Retype nothing but the lines from the start of the material up to and including the line with "CEIL = 3.153". Pictures don't belong in the copy.

* START Materials provided *

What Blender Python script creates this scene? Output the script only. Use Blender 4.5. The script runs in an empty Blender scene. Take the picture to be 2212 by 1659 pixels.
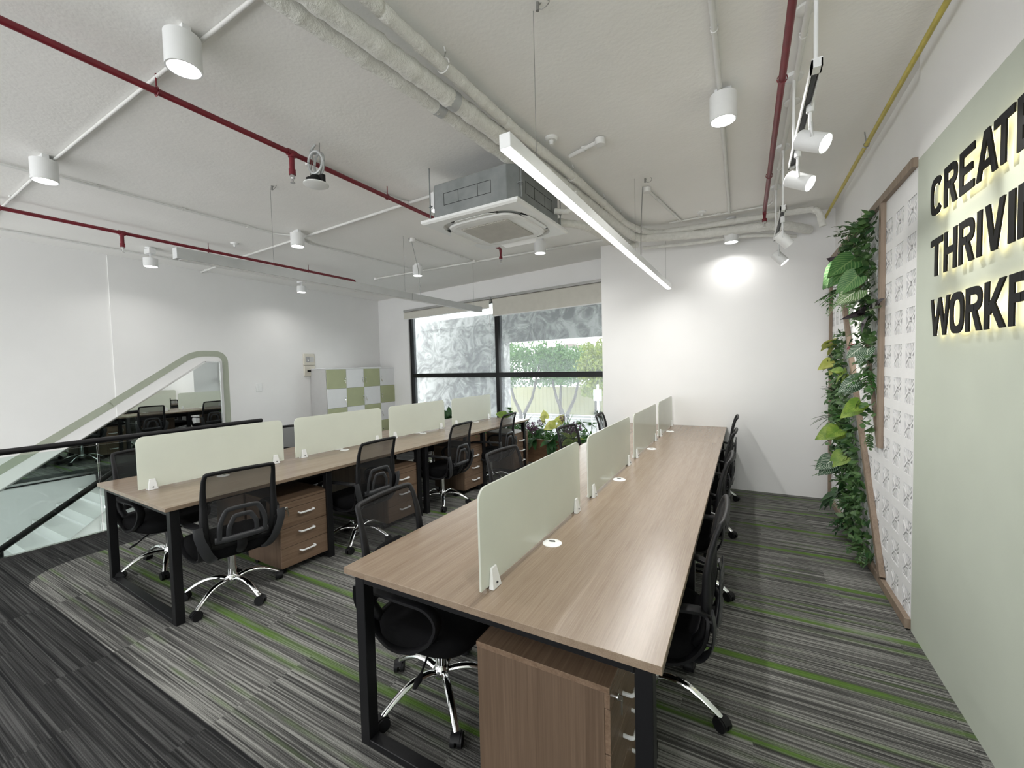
import bpy, math, random
from mathutils import Vector, Matrix, Euler
random.seed(7)
S = bpy.context.scene
COL = S.collection
R = math.radians
PI = math.pi
CEIL = 3.153

# ------------------------------------------------------------------ camera, world, exposure
cam_d = bpy.data.cameras.new('camera')
cam = bpy.data.objects.new('camera', cam_d); COL.objects.link(cam)
right = Vector((0.8732, 0.4867, -0.0244)); fwd = Vector((-0.4865, 0.8727, -0.0423)).normalized()
right = (right - fwd * right.dot(fwd)).normalized()
up = right.cross(fwd)
mw = Matrix((right, up, -fwd)).transposed().to_4x4(); mw.translation = (0, 0, 1.5485)
cam.matrix_world = mw
cam_d.sensor_width = 36; cam_d.sensor_fit = 'HORIZONTAL'
cam_d.lens = 902.3 / 2212 * 36
cam_d.clip_start = 0.02; cam_d.clip_end = 300
S.camera = cam
W = bpy.data.worlds.new('sky'); S.world = W; W.use_nodes = True
wn = W.node_tree.nodes; bg = wn['Background']
bg.inputs[0].default_value = (0.98, 0.99, 1.0, 1); bg.inputs[1].default_value = 2.0
S.view_settings.view_transform = 'Standard'; S.view_settings.look = 'None'
S.view_settings.exposure = 1.1; S.view_settings.gamma = 1.0; S.view_settings.use_curve_mapping = False
LAMP = dict(down=4.2, track=2.2, linear=16.0, spot=9.0)

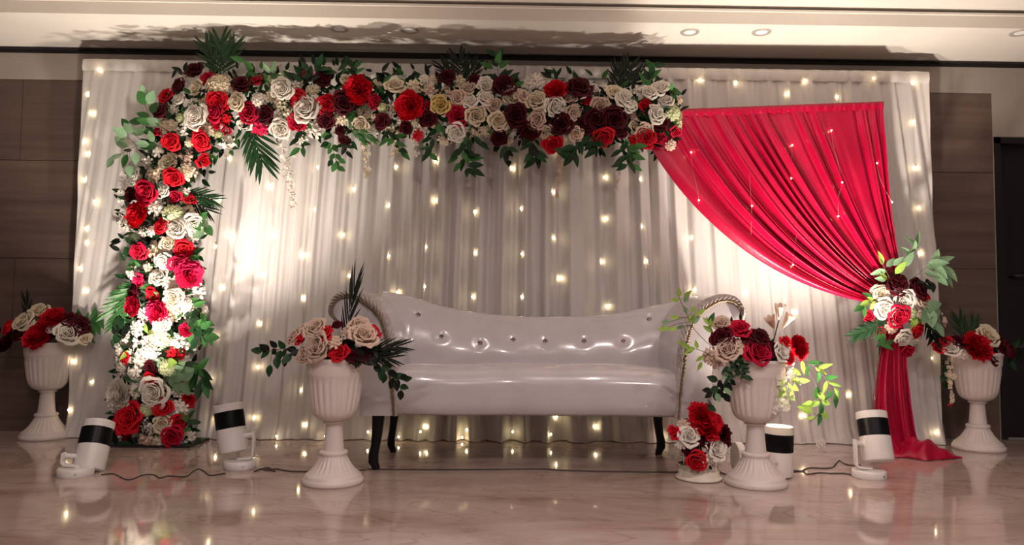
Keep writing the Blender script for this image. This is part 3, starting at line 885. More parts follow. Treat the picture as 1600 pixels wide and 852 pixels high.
# hanging blossom strands
for (pp, n_, s_, c_, w_) in [([(437, 215), (447, 250), (452, 280), (458, 322)], 60, 0.013, 'W', 0.016), ([(568, 205), (572, 240), (575, 278)], 34, 0.013, 'K', 0.016), ([(872, 235), (874, 270), (870, 308)], 34, 0.010, 'E', 0.010),
                             ([(966, 225), (968, 262), (962, 300)], 20, 0.008, 'E', 0.009), ([(649, 205), (650, 228), (650, 245)], 14, 0.009, 'W', 0.010), ([(615, 205), (618, 226), (612, 244)], 18, 0.011, 'K', 0.012),
                             ([(350, 205), (356, 225), (352, 245)], 26, 0.013, 'W', 0.018), ([(192, 520), (188, 560), (190, 600), (180, 625)], 60, 0.012, 'W', 0.018), ([(214, 530), (216, 570), (212, 605)], 60, 0.014, 'W', 0.022),
                             ([(205, 262), (192, 300), (190, 360)], 40, 0.012, 'W', 0.016), ([(455, 195), (462, 225), (458, 245)], 20, 0.010, 'W', 0.010), ([(1046, 180), (1062, 175), (1060, 200)], 16, 0.012, 'G', 0.014), ([(800, 215), (795, 240)], 12, 0.009, 'E', 0.01)]:
    Yb = arch_pos(*pp[0])[2] - 0.02
    blossom_strand(arch, [at(x, y, Yb + 0.02) for x, y in pp], n_, s_, c_, width=w_)
for (a, c) in [((548, 205), (552, 170)), ((548, 200), (575, 225)), ((560, 200), (590, 222)), ((548, 180), (540, 160))]:
    put_palm(arch, at(a[0], a[1], ARCH_Y - 0.15), at(c[0], c[1], ARCH_Y - 0.15), 'g', 2, name='fern', wid=0.7)

# ------------------------------------------------------------------ red drape
RY = -0.20
tie = at(1390, 462, RY)
redroot = at(1400, 700, RY); redroot.z = 0
red = thing('red_drape', redroot, 'crimson satin drape swept aside and tied with flowers at the right', 'drape')
Lb = [at(x, y, RY) for x, y in ((1012, 222), (1085, 360), (1225, 462), (1368, 476))]
Rb = [at(x, y, RY) for x, y in ((1379, 161), (1384, 260), (1392, 350), (1400, 440))]
Mb = [at(x, y, RY) for x, y in ((1200, 168), (1245, 280), (1320, 400), (1384, 458))]
def bez(P, t):
    q = 1 - t
    return P[0] * q ** 3 + P[1] * 3 * q * q * t + P[2] * 3 * q * t * t + P[3] * t ** 3
def top_pt(s):
    pts_ = [at(1012, 222, RY), at(1060, 173, RY), at(1379, 161, RY)]
    k = 0.14
    if s < k: return pts_[0].lerp(pts_[1], s / k)
    return pts_[1].lerp(pts_[2], (s - k) / (1 - k))
rp = [rnd.uniform(0, 6.28) for _ in range(10)]
NS, NT = 260, 70
grid_ = []
for i in range(NS + 1):
    s = i / NS
    # quadratic blend left - middle - right for the hanging curve's shape
    a0 = (1 - s) * (1 - 2 * s); a1 = 4 * s * (1 - s); a2 = s * (2 * s - 1)
    P = [Lb[k] * a0 + Mb[k] * a1 + Rb[k] * a2 for k in range(4)]
    shift = top_pt(s) - P[0]
    row = []
    for j in range(NT + 1):
        t = j / NT
        p = bez(P, t) + shift * (1 - t) ** 2
        w = s * 12 + 0.85 * math.sin(s * 9 + rp[0]) + 0.38 * math.sin(s * 23 + rp[1])
        f1 = math.sin(2 * PI * w + rp[2])
        f1 = math.copysign(abs(f1) ** 0.8, f1)
        f2 = math.sin(2 * PI * (w * 2.3) + rp[3] + 2.0 * t)
        f3 = math.sin(2 * PI * (w * 4.1) + rp[4] + 1.5 * t)
        amp = (0.30 + 0.70 * sm(t * 3.5)) * (1 - 0.50 * sm((t - 0.55) / 0.45)) * (1.25 - 0.55 * s)
        y = 0.019 * amp * f1 + 0.010 * amp * f2 + 0.006 * amp * f3
        y -= 0.05 * sm((t - 0.5) / 0.5) + 0.04 * (1 - s) * math.sin(PI * t)
        row.append((p.x, p.y + y, p.z + 0.004 * f2 * amp))
    grid_.append(row)
b = MB(red.location); b.grid(grid_)
sw = b.build('swag', M['red_cloth'], red)
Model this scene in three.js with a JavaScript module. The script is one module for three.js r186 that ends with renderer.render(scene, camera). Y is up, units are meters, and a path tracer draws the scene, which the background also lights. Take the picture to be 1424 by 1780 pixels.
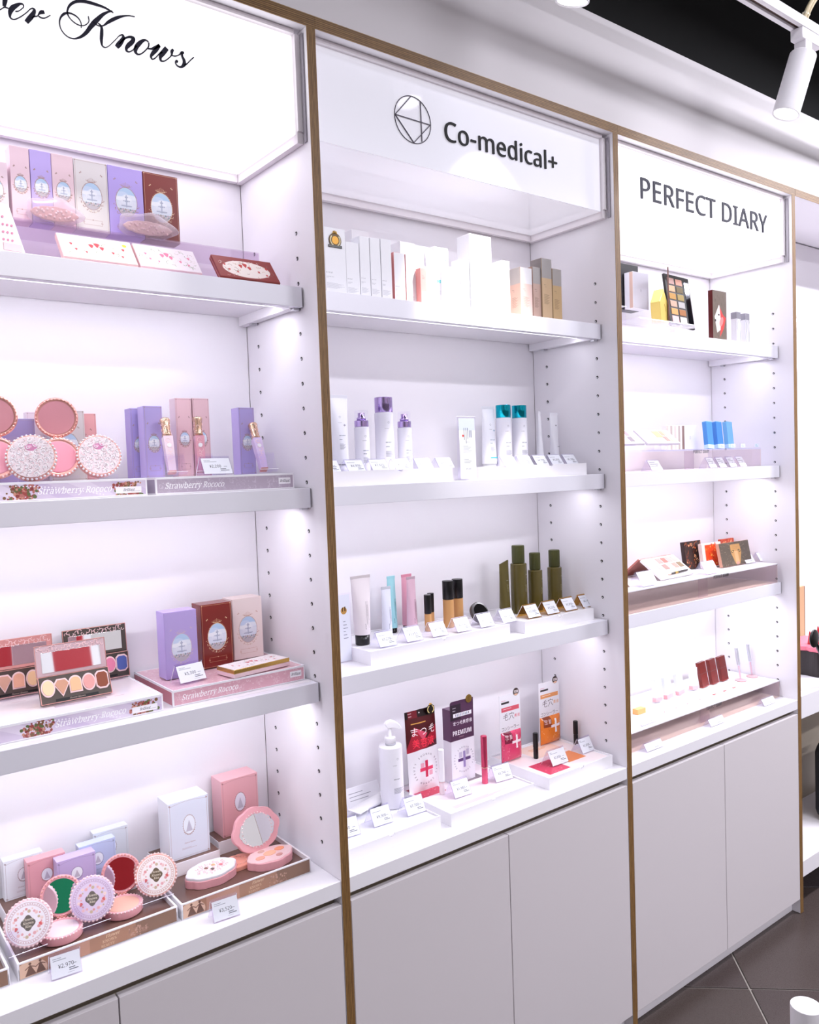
import * as THREE from 'three';
import { RoundedBoxGeometry } from 'three/addons/geometries/RoundedBoxGeometry.js';
import { mergeGeometries } from 'three/addons/utils/BufferGeometryUtils.js';
import { FontLoader } from 'three/addons/loaders/FontLoader.js';
import { TextGeometry } from 'three/addons/geometries/TextGeometry.js';
import { RectAreaLightUniformsLib } from 'three/addons/lights/RectAreaLightUniformsLib.js';

// ------------------------------------------------------------------ camera, light, exposure
const scene = new THREE.Scene();
scene.background = new THREE.Color(0x060607);
const camera = new THREE.PerspectiveCamera(63.97, 1424 / 1780, 0.05, 60);
camera.position.set(-0.857, 1.569, 1.382);
camera.rotation.set(THREE.MathUtils.degToRad(-2.897), THREE.MathUtils.degToRad(-37.593), THREE.MathUtils.degToRad(-2.071), 'YXZ');
scene.add(camera);
const renderer = new THREE.WebGLRenderer({ antialias: true });
renderer.shadowMap.enabled = true;
renderer.toneMapping = THREE.LinearToneMapping;
renderer.toneMappingExposure = 1.0;
RectAreaLightUniformsLib.init();
const LED = [50, 27, 50], LEDROW = [[1, 1, 1.1], [0.5, 1.25, 1.3], [0.78, 1.05, 1.45]], SIGN_DOWN = [1.5, 0.63, 1.6], SIGN_FRONT = [1, 0.6, 1.1], SPOT = [1.0, 4.6, 1.5], ROOM_FILL = [28, 50, 150, 220, 26];   // lamp strengths
const LIGHT_COLOR = 0xf6f5ff;
// ------------------------------------------------------------------ helpers
let seed = 1234567;
const rnd = () => { seed = (seed + 0x6d2b79f5) | 0; let t = Math.imul(seed ^ (seed >>> 15), 1 | seed); t = (t + Math.imul(t ^ (t >>> 7), 61 | t)) ^ t; return ((t ^ (t >>> 14)) >>> 0) / 4294967296; };
const PI = Math.PI, V2 = (x, y) => new THREE.Vector2(x, y);
const counts = {};
function numbered(n) { counts[n] = (counts[n] ?? -1) + 1; return counts[n] ? n + '_' + String(counts[n]).padStart(3, '0') : n; }
function thing(name, label, category, [x, y, z] = [0, 0, 0], ry = 0, group) {
  const o = new THREE.Group(); o.name = numbered(name); o.position.set(x, y, z); o.rotation.y = ry;
  o.userData = { label, category }; if (group) o.userData.group = group;
  scene.add(o); return o;
}
function part(parent, name, geo, mat, p = [0, 0, 0], r = [0, 0, 0], label) {
  const m = new THREE.Mesh(geo, mat); m.name = name; m.position.set(...p); m.rotation.set(...r);
  m.castShadow = m.receiveShadow = true; if (label) m.userData.label = label;
  parent.add(m); return m;
}
function struct(name, geo, mat, p, r) { const m = part(scene, name, geo, mat, p, r); m.userData.kind = 'structure'; return m; }
const cache = new Map();
const keep = (k, f) => { if (!cache.has(k)) cache.set(k, f()); return cache.get(k); };
const bx = (w, h, d, r = 0.0006) => keep(['b', w, h, d, r].map((v) => (+v).toFixed ? (+v).toFixed(5) : v).join(), () => new RoundedBoxGeometry(w, h, d, 1, Math.min(r, w * 0.45, h * 0.45, d * 0.45)));
const cyl = (r0, r1, h, n = 24) => keep(['c', r0, r1, h, n].join(), () => new THREE.CylinderGeometry(r0, r1, h, n));
const lathe = (pts, n = 28) => new THREE.LatheGeometry(pts.map((p) => V2(p[0], p[1])), n);
const merge = (gs) => mergeGeometries(gs.map((g) => { const q = g.index ? g.toNonIndexed() : g.clone(); for (const k of Object.keys(q.attributes)) if (!['position', 'normal', 'uv'].includes(k)) q.deleteAttribute(k); return q; }));
const at = (g, x, y, z, rx = 0, ry = 0, rz = 0) => g.clone().applyMatrix4(new THREE.Matrix4().makeRotationFromEuler(new THREE.Euler(rx, ry, rz)).setPosition(x, y, z));
// a sheet bent along a polyline of [z, y] points, extruded over width w (x)
function bent(pts, t, w) {
  return keep(['s', JSON.stringify(pts), t, w.toFixed(4)].join(), () => {
    const off = pts.map((p, i) => {
      const a = pts[Math.max(0, i - 1)], b = pts[Math.min(pts.length - 1, i + 1)];
      let dx = b[0] - a[0], dy = b[1] - a[1]; const l = Math.hypot(dx, dy) || 1; let k = 1;
      if (i && i < pts.length - 1) { const u = [p[0] - a[0], p[1] - a[1]], v = [b[0] - p[0], b[1] - p[1]]; const c = (u[0] * v[0] + u[1] * v[1]) / (Math.hypot(...u) * Math.hypot(...v)); k = 1 / Math.max(0.35, Math.sqrt((1 + c) / 2)); const uu = Math.hypot(...u), vv = Math.hypot(...v); dx = u[0] / uu + v[0] / vv; dy = u[1] / uu + v[1] / vv; const ll = Math.hypot(dx, dy) || 1; return [p[0] - dy / ll * t * k, p[1] + dx / ll * t * k]; }
      return [p[0] - dy / l * t, p[1] + dx / l * t];
    });
    const s = new THREE.Shape([...pts.map((p) => V2(...p)), ...off.reverse().map((p) => V2(...p))]);
    const g = new THREE.ExtrudeGeometry(s, { depth: w, bevelEnabled: false });
    g.applyMatrix4(new THREE.Matrix4().set(0, 0, -1, w / 2, 0, 1, 0, 0, 1, 0, 0, 0, 0, 0, 0, 1));
    return g;
  });
}
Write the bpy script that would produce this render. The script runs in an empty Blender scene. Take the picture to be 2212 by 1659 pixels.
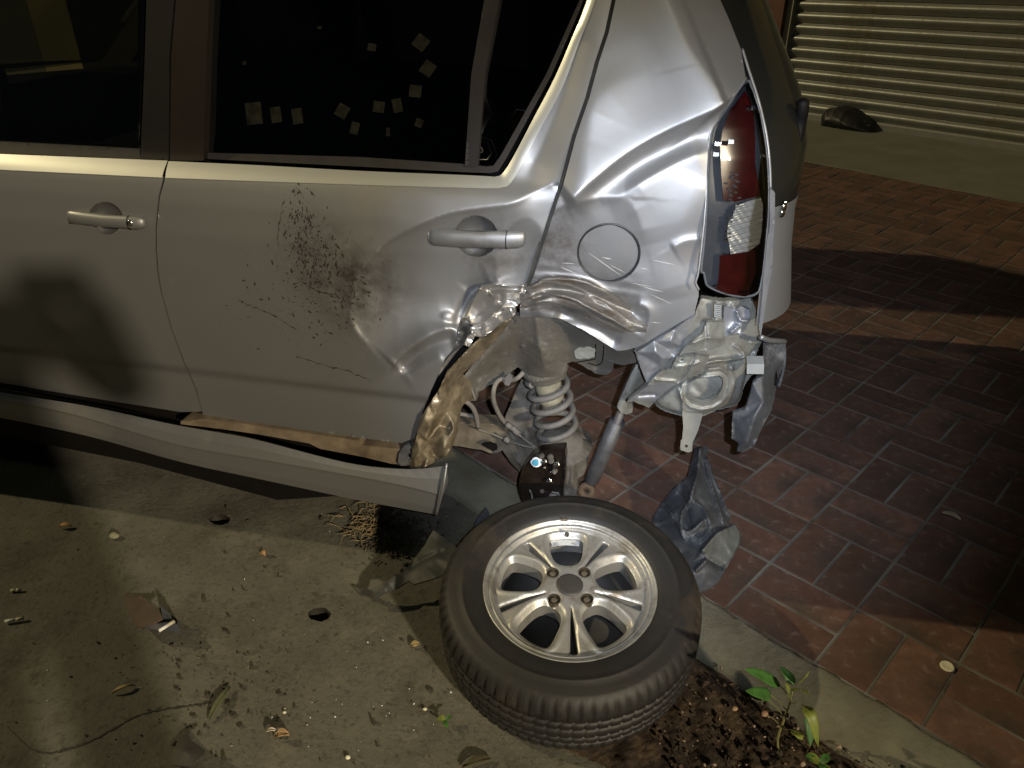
import bpy, bmesh, math, random
import numpy as np
from mathutils import Vector, Matrix
from mathutils.geometry import delaunay_2d_cdt

random.seed(7); RNG = np.random.default_rng(7)
R = math.radians
scene = bpy.context.scene
col = scene.collection

# ------------------------------------------------------------------ camera
PITCH = R(29.1); CAMH = 1.35; F = 1600.0; CU, CV = 1106.0, 829.5
cd = bpy.data.cameras.new('camera'); cam = bpy.data.objects.new('camera', cd); col.objects.link(cam)
cd.sensor_width = 36; cd.lens = 36 * F / 2212; cd.clip_start = .02; cd.clip_end = 300
cam.location = (0, 0, CAMH); cam.rotation_euler = (R(90) - PITCH, 0, 0)
scene.camera = cam

# ------------------------------------------------------------------ light: night street, one high lamp far to the left (sun),
# one low lamp behind on the right, and the photographer's phone light
SUN_EL, SUN_AZ = R(34), R(-10.5)             # light travels towards +x, a little towards the viewer
w = bpy.data.worlds.new('World'); scene.world = w; w.use_nodes = True
nt = w.node_tree; bg = nt.nodes['Background']
sky = nt.nodes.new('ShaderNodeTexSky'); sky.sky_type = 'NISHITA'; sky.sun_disc = False
sky.sun_elevation = SUN_EL; sky.sun_rotation = R(-90) + SUN_AZ
nt.links.new(sky.outputs[0], bg.inputs[0]); bg.inputs[1].default_value = .0028

def lamp(kind, name, loc, energy, color, **kw):
    l = bpy.data.lights.new(name, kind); o = bpy.data.objects.new(name, l); col.objects.link(o)
    o.location = loc; l.energy = energy; l.color = color
    for k, v in kw.items(): setattr(l, k, v)
    return o
def aim(o, d): o.rotation_euler = Vector(d).to_track_quat('-Z', 'Y').to_euler()

sun = lamp('SUN', 'street_lamp_light', (-8, 2, 6), 1.25, (1, .84, .48), angle=R(.6))
aim(sun, (math.cos(SUN_EL) * math.cos(SUN_AZ), math.cos(SUN_EL) * math.sin(SUN_AZ), -math.sin(SUN_EL)))
low = lamp('SPOT', 'low_lamp_light', (4.05, -6.3, 3.75), 3900, (1, .86, .62), shadow_soft_size=.16, spot_size=R(27), spot_blend=.9)  # lamp behind on the right; cone shaped to leave the right paving dark
aim(low, Vector((-1.15, 1.3, .25)) - low.location)
over = lamp('POINT', 'overhead_fill_light', (-.7, -1.5, 6.3), 40, (.92, 1, .58), shadow_soft_size=.25)  # added weak fill from overhead, no lamp known there
torch = lamp('SPOT', 'phone_light', (.05, .0, 1.375), 185, (.80, .87, 1), shadow_soft_size=.006, spot_size=R(53), spot_blend=1)

vs = scene.view_settings; vs.view_transform = 'Standard'; vs.look = 'None'; vs.exposure = 0; vs.gamma = 1
vs.use_curve_mapping = False
cy = scene.cycles; cy.max_bounces = 7; cy.diffuse_bounces = 2; cy.glossy_bounces = 4; cy.transparent_max_bounces = 12
cy.sample_clamp_indirect = 4; cy.use_denoising = True; cy.caustics_reflective = False; cy.caustics_refractive = False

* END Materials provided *

Problem solution:
What Blender Python script creates this scene? Output the script only. Use Blender 4.5. The script runs in an empty Blender scene. Take the picture to be 2212 by 1659 pixels.
import bpy, math, random
from mathutils import Vector, Matrix, Euler
random.seed(7)
S = bpy.context.scene
COL = S.collection
R = math.radians
PI = math.pi
CEIL = 3.153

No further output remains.